Turning a Target Audience into a Persona

Walt Disney didn't secure the rights to turn "Mary Poppins" into a movie until he stopped viewing the author as a target and understood the work was her way of honoring her failed banker father.You are well advised to understand what makes your target audience tick. But connecting with your intended audience requires talking to them as people, not targets.

The advice we give is to identify your customer persona, even creating an image of who they are, what they look like and where they hang out.

If you use digital devices, you are aware that data miners are digging for information about you to customize the ads and opportunities they present to you. There is nothing wrong with that, but it isn't a substitute for a content marketing approach that digs deeper.

One of the most important places to start in the conversion of a target audience into a customer persona is examining why a customer would care about your product or service. What problem in their lives does it solve?
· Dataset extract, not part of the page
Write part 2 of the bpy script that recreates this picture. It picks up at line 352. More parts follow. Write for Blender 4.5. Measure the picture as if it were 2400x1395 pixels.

How would it make life easier or more convenient for them? Why would they choose your product over other alternatives?

Wrestling with these questions, which requires more than a statistical assessment of website clicks, is what generates a customer persona.

One of the best examples of this process can be found in the movie, "Saving Mr. Banks," the story behind Walt Disney's "Mary Poppins." Disney tried unsuccessfully for 20 years to secure the move rights to "Mary Poppins" from its author, Pamela Travers. It isn't until Disney realizes "Mary Poppins" is really an ironical story about the author's father – Travers Goff, a failed banker who dies from consumption despite the promised best efforts of an aunt, the model for Mary Poppins – that he understands what it will take to get the movie rights.

Disney moved from viewing Travers (Helen Goff) from a target to a person. He won her approval by promising to honor her father and remove a blot that had blinded Goff for most of her adult life.

There is something very different in addressing a person, even in the form of a customer persona, that a raw batch of analytics. It requires a wider array of skills than quantification. It demands an entry point to the heart.

Or as Disney himself says in the movie, "It is what storytellers do. It is what storytellers always have done."